BOOLEAN OPERATIONS#
Here we will present you all possible boolean operations using ClosedShell3D.
import volmdlr
from volmdlr import edges, curves, surfaces, wires, faces, shells
from volmdlr.core import EdgeStyle
import math
# Create a random shape shell's faces
polygon1_vol1 = wires.ClosedPolygon3D([volmdlr.Point3D(-0.1, -0.05, 0),
volmdlr.Point3D(-0.15, 0.1, 0),
volmdlr.Point3D(0.05, 0.2, 0),
volmdlr.Point3D(0.12, 0.15, 0),
volmdlr.Point3D(0.1, -0.02, 0)])
polygon2_vol1 = polygon1_vol1.rotation(volmdlr.O3D,
volmdlr.Z3D, math.pi).translation(0.2*volmdlr.Z3D)

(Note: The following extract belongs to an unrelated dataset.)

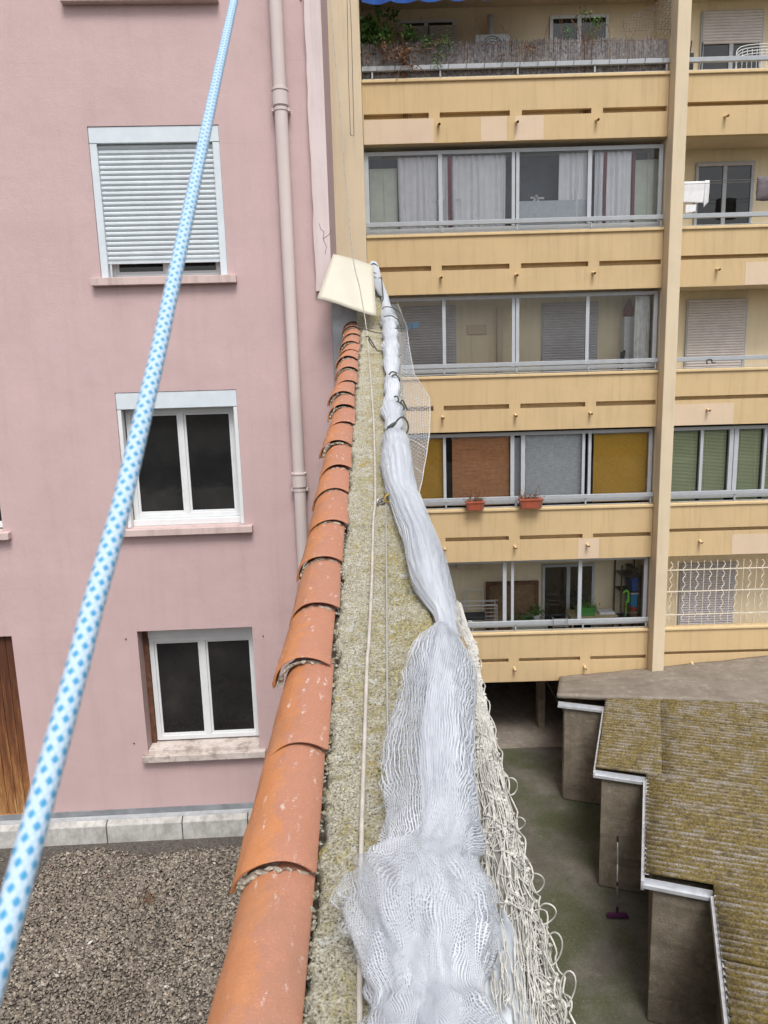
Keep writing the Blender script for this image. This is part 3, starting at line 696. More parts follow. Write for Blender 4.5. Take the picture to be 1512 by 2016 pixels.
# mortar crumbs between tile flank and concrete
cm = MB()
for k in range(900):
    sk = rng.uniform(-1.0, 7.6); x = -.200+rng.normal(0,.005); r = rng.uniform(.003, .011); p = spt(sk, x, rng.uniform(-.022,-.004))
    vs = [p+r*np.array(q)*rng.uniform(.6,1.2) for q in ((1,0,0),(-1,0,0),(0,1,0),(0,-1,0),(0,0,1),(0,0,-1))]
    cm.add(vs, [(0,2,4),(2,1,4),(1,3,4),(3,0,4),(2,0,5),(1,2,5),(3,1,5),(0,3,5)])
cm.build('mortar_crumbs', M['coping'], bw)
# raised end of the wall against the house
ep = MB(); pA = atY(762, 600, 8.85)
ep.hexa([(-.25,8.75,-3),(.11,8.75,-3),(.11,9.1,-3),(-.25,9.1,-3)], [(-.25,8.75,wallz(8.75)+.12),(.11,8.75,wallz(8.75)+.12),(.02,9.1,atY(745,545,9.1)[2]),(-.25,9.1,atY(745,545,9.1)[2])])
ep.build('end_pier', M['coping'], bw)
zp = MB(); a = atY(655, 640, 8.93); b = atY(702, 640, 8.93); zp.box(a[0], -.2, 8.9, 8.93, -4, wallz(8.9)+.42); zp.box(a[0]+.12, a[0]+.128, 8.893, 8.90, -4, wallz(8.9)+.4)
tag(zp.build('zinc_sheet', M['zinc']), 'dull grey zinc sheet closing the gap between pink wall and tile coping', 'flashing')
pl = [atY(624,590,8.52), atY(741,622,8.46), atY(735,523,8.84), atY(656,500,8.80)]
fp = MB(); n_ = 14; G = np.zeros((n_, n_, 3))
for i in range(n_):
    for j in range(n_):
        a, b = i/(n_-1), j/(n_-1); G[i,j] = (pl[0]*(1-b)+pl[1]*b)*(1-a)+(pl[3]*(1-b)+pl[2]*b)*a; G[i,j,2] += .012*math.sin(b*5+1)*(1-a)+.012*math.sin(math.pi*b)
fp.grid(G); o = fp.build('flashing_plate', M['plate'], smooth=True); md = o.modifiers.new('solid', 'SOLIDIFY'); md.thickness = .004
tag(o, 'bent cream metal flashing plate leaning on the wall end below the yellow pilaster', 'flashing')

# ================================================================== ropes and cables
def spline(pts, k=8):
    P = np.array(pts, float); out = []
    for i in range(len(P)-1):
        p0, p1, p2, p3 = P[max(i-1,0)], P[i], P[i+1], P[min(i+2, len(P)-1)]
        for t_ in np.linspace(0, 1, k, endpoint=False):
            out.append(.5*((2*p1)+(-p0+p2)*t_+(2*p0-5*p1+4*p2-p3)*t_**2+(-p0+3*p1-3*p2+p3)*t_**3))
    out.append(P[-1]); return np.array(out)
# blue braided rope: hangs past the camera's left side from an anchor above
rp = []
RY = [-520,-200,0,150,400,700,1000,1200,1300,1600,1800,2016,2400]; RX = [570,503,461,428,375,310,238,181,156,75,20,-42,-150]
for y in np.linspace(2400, -430, 70): rp.append(ray(np.interp(y, RY, RX), y)/(1.0+1.42e-3*y))
rp = list(spline(rp, 2))
rp = [p for p in rp if p is not None]
tag(MB().tube(rp, .0055, 24, uv=True).build('blue_rope', M['rope'], smooth=True), 'blue and white braided climbing rope stretched diagonally past the pink facade', 'rope')
sr = [(708,2200),(708,2016),(709,1850),(710,1750),(713,1600),(718,1450),(723,1300),(726,1266),(732,1144),(735,1029),(739,968),(736,840),(733,790),(727,711),(723,664)]
pts = [onwall(x, y, .012) for x, y in sr]; pts += [atY(719,630,8.30), atY(708,566,8.36), atY(693,490,8.42), atY(670,230,8.6), atY(650,0,8.75), atY(641,-100,8.8)]
pp = spline(pts, 10); rad = np.array([.0068 if p[1] < 8.2 else .0052 for p in pp])
tag(MB().tube(pp, rad, 10, uv=True).build('static_rope', M['srope'], smooth=True), 'speckled beige rope lying along the lichen covered wall top', 'rope')
sc_ = [(770,1700),(766,1500),(763,1434),(762,1300),(761,1144),(760,1000),(760,960),(757,900)]
tag(MB().tube(spline([onwall(x, y, .008) for x, y in sc_], 8), .0040, 8, uv=True).build('steel_cable', M['cable'], smooth=True), 'thin twisted steel cable on the wall right of the beige rope', 'cable')
# thin wire pinned up the yellow pilaster
wv_ = MB()
wv_.tube([atY(683, -20, 15.02), atY(686, 150, 15.02), atY(690, 266, 15.02)], .006, 5); wv_.tube([atY(690,266,15.02), atY(697,268,15.02), atY(692,60,15.02), atY(688,-20,15.02)], .006, 5)
tag(wv_.build('thin_wire', M['wire']), 'thin dark wire pinned up the narrow yellow pilaster', 'wire')
# carabiner and shackle
def stadium(c, ax, up, L, Wd, n=28):
    out = []
    for k in range(n):
        a = 2*math.pi*k/n; x = math.cos(a)*Wd+np.sign(math.cos(a))*(L-Wd); out.append(c+ax*x+up*(math.sin(a)*Wd))
    return np.array(out)
c0 = onwall(762, 984, .03); c1 = onwall(788, 966, .07); ax = (c1-c0)/np.linalg.norm(c1-c0); cc = (c0+c1)/2; L = np.linalg.norm(c1-c0)/2+.008
upv = np.cross(ax, np.array([0,1.0,0])); upv = np.array([-.35,.1,.93]); upv -= ax*np.dot(upv, ax); upv /= np.linalg.norm(upv)
cb = thing('carabiner', 'gold carabiner clipping the white net to the wall cable', 'carabiner', cc)
ring = stadium(cc, ax, upv, L, .021)
MB().tube(ring, .0058, 10, closed=True).build('body', M['gold'], cb, smooth=True)
MB().tube([cc+ax*L*.45-upv*.021, cc-ax*L*.5-upv*.021], .0068, 10).build('gate', M['gold'], cb, smooth=True)
k0 = onwall(752, 986, .018); sh = MB(); ring = stadium(k0, np.array([.8,.55,.15]), np.array([-.1,.2,.97]), .032, .014)
sh.tube(ring, .005, 8, closed=True); sh.tube(stadium(onwall(747,985,.012), np.array([.2,.95,.2]), np.array([.95,-.2,.2]), .022, .012), .004, 8, closed=True)
tag(sh.build('shackle', M['steel'], smooth=True), 'small steel shackle holding the gold carabiner on the wall top', 'shackle')

# ================================================================== white netting roll
prof = [(521,727,743),(547,731,750),(571,741,758),(584,749,766),(608,752,772),(629,750,782),(656,754,782),(698,754,786),(738,758,786),(777,756,787),(817,753,792),(838,757,796),(848,759,786),(870,754,805),(901,750,811),(931,754,815),(962,759,820),(974,766,822),(998,774,837),(1022,783,847),(1053,794,867),(1083,800,881),(1114,803,891),(1144,812,897),(1175,832,900),(1205,856,902),(1229,862,906),(1248,843,916),(1270,823,934),(1296,811,938),(1338,798,936),(1377,788,932),(1415,773,930),(1453,763,930),(1492,761,932),(1530,763,934),(1568,763,938),(1607,762,943),(1630,763,948),(1650,763,945),(1683,765,931),(1703,742,927),(1722,705,931),(1740,690,936),(1765,703,953),(1791,706,961),(1818,715,961),(1856,727,957),(1894,738,949),(1933,742,936),(1965,760,927),(1990,757,934),(2016,748,957),(2080,740,980),(2200,730,1020),(2400,700,1060)]
cen, ha, hb, pyy = [], [], [], []
for (y, L, Rr) in prof:
    if y < 640:
        Yd = np.interp(y, [521, 640], [9.02, 8.72]); a = atY(L, y, Yd); b = atY(Rr, y, Yd); wdt = b[0]-a[0]; c = (a+b)/2
    else:
        a = onwall(L, y, .05); b = onwall(Rr, y, .05); wdt = b[0]-a[0]; hh = .36*wdt
        a = onwall(L, y, hh); b = onwall(Rr, y, hh); wdt = b[0]-a[0]; c = (a+b)/2
    cen.append(c); ha.append(wdt/2); hb.append(.40*wdt if y < 1690 else .34*wdt); pyy.append(y)
cen = np.array(cen); ha = np.array(ha); hb = np.array(hb); pyy = np.array(pyy, float)
arc = np.concatenate([[0], np.cumsum(np.linalg.norm(np.diff(cen, axis=0), axis=1))])
def net_layer(scale, seed, K, Nr, ncell, thw, folds, crumple, name, mat, parent, sagx=0.0):
    r = np.random.default_rng(seed)
    a_ = np.linspace(0, arc[-1], Nr)
    cx = np.stack([np.interp(a_, arc, cen[:,i]) for i in range(3)], 1); A = np.interp(a_, arc, ha)*scale; B = np.interp(a_, arc, hb)*scale; py_ = np.interp(a_, arc, pyy)
    lump = 1+(.13*np.sin(a_*9.5)+.08*np.sin(a_*21+1))*np.clip((900-py_)/60, 0, 1); A = A*lump; B = B*lump
    loose = np.clip((py_-1560)/170, 0, 1)                              # the near end is loose and rumpled
    near = np.clip((py_-820)/200, 0, 1)
    th = np.linspace(0, 2*math.pi, K, endpoint=False)
    TH, AA = np.meshgrid(th, a_, indexing='xy')
    rel = np.zeros_like(TH)
    for k in range(folds):                                             # lengthwise gathers
        fq = r.integers(5, 22); ph = r.uniform(0, 6.28); dr = r.uniform(-4, 4)
        rel += r.uniform(.4, 1)*np.sin(fq*TH+ph+dr*AA+1.2*np.sin(AA*r.uniform(2,7)+ph))/folds**.5
    rel *= (.05+.045*near[:,None])*(1-.62*loose[:,None])
    # soft cross wrinkles and billows for the loose end
    cr_ = (vnoise(TH*2.2+seed, AA*9, seed)-.5)*.55+(vnoise(TH*4.2+AA*9+seed*3, AA*17-TH*2, seed+1)-.5)*.26+(vnoise(TH*12+seed, AA*50, seed+2)-.5)*.03
    q1 = vnoise(TH*1.6+AA*5+seed, AA*7-TH*.9+seed, seed+4); q2 = vnoise(TH*3.1-AA*6+seed, AA*15+TH*1.5, seed+5)
    crease = (.5-np.abs(2*q1-1))*.50+(.5-np.abs(2*q2-1))*.24
    mid = np.clip((py_-1235)/60, 0, 1)*.35
    rel += crease*crumple*(.08+np.maximum(.92*loose, mid)[:,None])
    seam = np.minimum(TH, 2*math.pi-TH)/.5; rel *= np.clip(seam, 0, 1)                 # the seam lies low on the right, out of sight
    rel += cr_*crumple*(.15+.85*loose[:,None])
    rr = 1+rel
    sup = 1.0
    X = cx[:,0][:,None]+A[:,None]*np.cos(TH)*rr+(sagx*A*np.clip((py_-1300)/80, 0, 1)*np.clip((1900-py_)/100, .25, 1))[:,None]
    Nn = B[:,None]*np.sin(TH)*rr
    Y = cx[:,1][:,None]+NV[1]*Nn; Z = cx[:,2][:,None]+NV[2]*Nn
    fl = wallz(Y)+.003*seed % .006+.004
    on = (X < .2) & (py_[:,None] > 640); Z = np.where(on & (Z < fl), fl, Z)
    out = np.clip(X-.2, 0, 1); Z = Z-out*.9*(py_[:,None] > 640)
    G = np.stack([X, Y, Z], -1)
    # thread coordinates: a fixed number of meshes round the roll, stretched where it is pulled tight
    stretch = .030*(1-loose)+.0060*loose
    vv = np.concatenate([[0], np.cumsum(np.diff(a_)/stretch[1:])])
    UV = np.zeros((Nr, K+1, 2)); nce = ncell*(1+.7*loose); UV[:,:,0] = (np.linspace(0, 1, K+1)-.25)[None]*nce[:,None]; UV[:,:,1] = vv[:,None]
    wob = (vnoise(np.linspace(0, 9, K+1)[None]*np.ones((Nr,1)), a_[:,None]*5*np.ones((1,K+1)), seed+7)-.5)*2.2; wob[:,-1] = wob[:,0]
    UV[:,:,1] += wob*(.12+loose[:,None]); UV[:,:,0] += (vnoise(np.linspace(0,5,K+1)[None]*np.ones((Nr,1)), a_[:,None]*6, seed+11)-.5)*1.2
    cl = np.linspace(0, 2*math.pi, K+1)[None]*np.ones((Nr,1)); ac = a_[:,None]*np.ones((1,K+1)); lw = (.06+loose[:,None])
    for (amp, f1, f2, sd) in ((11, 1.0, 6, 31), (5, 2.2, 14, 32), (1.6, 5, 34, 33)):
        UV[:,:,0] += amp*(vnoise(cl*f1+seed, ac*f2, seed+sd)-.5)*lw; UV[:,:,1] += amp*(vnoise(cl*f1+seed+40, ac*f2+9, seed+sd+5)-.5)*lw
    
    circ = 2*math.pi*np.sqrt((A**2+B**2)/2)*1.12; cell = circ/nce; thw = thw*(1-.42*loose)
    thk = np.clip(thw/cell, .03, .30)*np.where(py_ < 860, 1.5, 1)
    dn = .5+1.25*vnoise(TH*1.1+seed*2, AA*3.2, seed+21); hole = np.exp(-((py_[:,None]-1520)/95)**2)*np.exp(-((TH-1.85)/.55)**2); 
    lf = np.clip((-np.cos(TH)+.15)/.7, 0, 1)*np.clip((py_[:,None]-1320)/60, 0, 1)*np.clip((1860-py_[:,None])/80, 0, 1)   # the left flank is a single open layer
    if sagx: dn = dn*(1-.55*lf)
    else: dn = dn*(1-.15*lf)
    thk2 = np.clip(thk[:,None]*dn*(1-.3*hole), .02, .5)
    mb = MB(); mb.grid(G, [[tuple(q) for q in row] for row in UV], wrap=True)
    o = mb.build(name, mat, parent, smooth=True, att={'thk': thk2.ravel(), 'thv': (np.clip(thw/stretch, .012, .3)*(.45+.55*loose))[:,None].repeat(K,1).ravel()*dn.ravel()})
    return o
wn_ = thing('white_net', 'gathered roll of fine white safety netting lying along the wall top', 'net', (cen[30][0], cen[30][1], cen[30][2]-.1))
net_layer(1.0, 3, 180, 800, 108, .00086, 6, 1.0, 'outer_netting', M['net'], wn_)
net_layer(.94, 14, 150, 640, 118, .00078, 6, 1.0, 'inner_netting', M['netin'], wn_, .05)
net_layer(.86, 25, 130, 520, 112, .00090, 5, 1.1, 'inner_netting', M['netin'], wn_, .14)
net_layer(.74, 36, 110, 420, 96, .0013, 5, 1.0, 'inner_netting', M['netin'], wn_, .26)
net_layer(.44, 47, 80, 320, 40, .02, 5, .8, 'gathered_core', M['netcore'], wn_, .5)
cw = MB()
for (x, y, rx, ry) in ((848,1512,26,34),(846,1560,30,16),(842,1574,34,14),(850,1592,26,16)):
    pts = [onwall(x+rx*math.cos(a), y+ry*math.sin(a), .085+.012*math.sin(a*2)) for a in np.linspace(.4, 5.9, 26)]; cw.tube(pts, .0022, 5)
    cw.tube([pts[-1], onwall(846, 1560, .075)], .002, 5)
tag(cw.build('wire_coil', M['wire'], smooth=True), 'grey wire coil showing through the middle of the white net', 'wire')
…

polygon3_vol1 = polygon2_vol1.rotation(
volmdlr.O3D, volmdlr.Z3D, math.pi/8).translation(0.1*(
volmdlr.Z3D+volmdlr.X3D+volmdlr.Y3D))
faces_ = [faces.Triangle3D(*points)
for points in polygon1_vol1.sewing(polygon2_vol1,
volmdlr.X3D, volmdlr.Y3D)] \
+ [faces.Triangle3D(*points)
for points in polygon2_vol1.sewing(polygon3_vol1, volmdlr.X3D, volmdlr.Y3D)]
bottom_surface3d = surfaces.Plane3D.from_plane_vectors(volmdlr.O3D,
volmdlr.X3D,
volmdlr.Y3D)
bottom_surface2d = surfaces.Surface2D(polygon1_vol1.to_2d(volmdlr.O3D,
volmdlr.X3D,
volmdlr.Y3D),[])
top_surface3d = surfaces.Plane3D.from_plane_vectors(0.3*volmdlr.Z3D,
volmdlr.X3D,
volmdlr.Y3D)
top_surface2d = surfaces.Surface2D(polygon3_vol1.to_2d(volmdlr.O3D,
volmdlr.X3D,
volmdlr.Y3D),[])
bottom_face = faces.PlaneFace3D(bottom_surface3d, bottom_surface2d)

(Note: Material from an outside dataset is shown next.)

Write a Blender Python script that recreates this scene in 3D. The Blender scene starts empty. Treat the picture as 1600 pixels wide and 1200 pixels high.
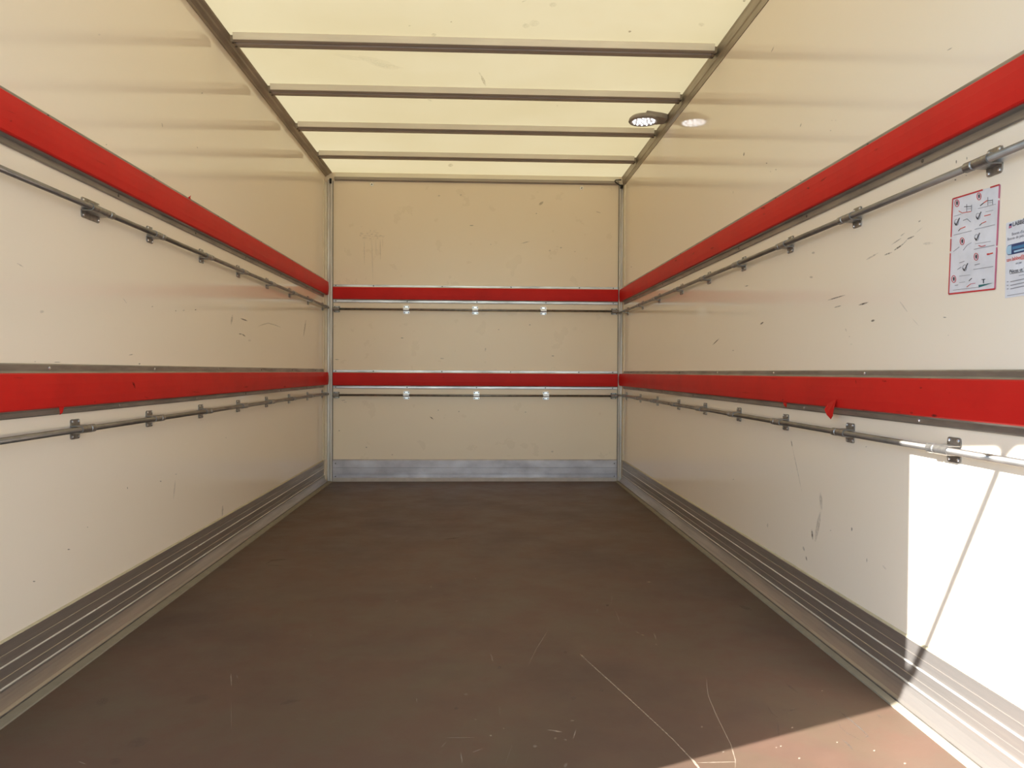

top_face = faces.PlaneFace3D(top_surface3d, top_surface2d)
faces_ += [bottom_face, top_face]
#Instanciate shell
shell1 = shells.ClosedShell3D(faces_, color=(1, .1, .1), alpha=0.6)
shell2 = shell1.rotation(volmdlr.O3D, volmdlr.X3D, math.pi / 5)
shell2 = shell2.translation(volmdlr.Vector3D(.1, .1, .1))
volmdlr.core.VolumeModel([shell1, shell2]).babylonjs()
...
Union#
...
union = shell1.union(shell2)
union[0].color = (1, 0.1, 0.1)
union[0].alpha = 0.6
union[0].babylonjs()
Here, as the subtitle indicates, it is basically done the union of the two closed shells. To do so, it will first verify if the two closed shells intersect some how. If it does not intersect, it will return a list with the exact two given closed shells. If one of the given shells is completely inside the other, it’ll simply return a list the bigger shell. Otherwise, it will return a list with the resulting union closed shell 3d.
Substraction#
...
subtract = shell1.subtract(shell2)
subtract[0].color = (1, 0.1, 0.1)
subtract[0].alpha = 0.6
subtract[0].babylonjs()
Here it is done the extraction of shell2 from shell1. If the two shells do not intersect in any way, a list containing only the shell 1 is returned. If shell2 is inside shell1, a closed shell with a void interior shell is returned. Otherwise, the shell2 is subtracted from shell1 and the result is a list containing an OpenShell3D.
Substraction to CloseShell3D#
...
subtract_to_closed_shell = shell1.subtract_to_closed_shell(shell2)
subtract_to_closed_shell[0].color = (1, 0.1, 0.1)
subtract_to_closed_shell[0].alpha = 0.6
subtract_to_closed_shell[0].babylonjs()
The method subtract_to_closed_shell will do exactly as the previous subtract do, but it will return a list with the closed shell shell instead of a open shell.
Intersection#
...
intersection = shell1.intersection(shell2)
intersection[0].color = (1, 0.1, 0.1)
intersection[0].alpha = 0.6
intersection[0].babylonjs()
The intersection method will calculate the closed shell resulting from the intersection of the two shells.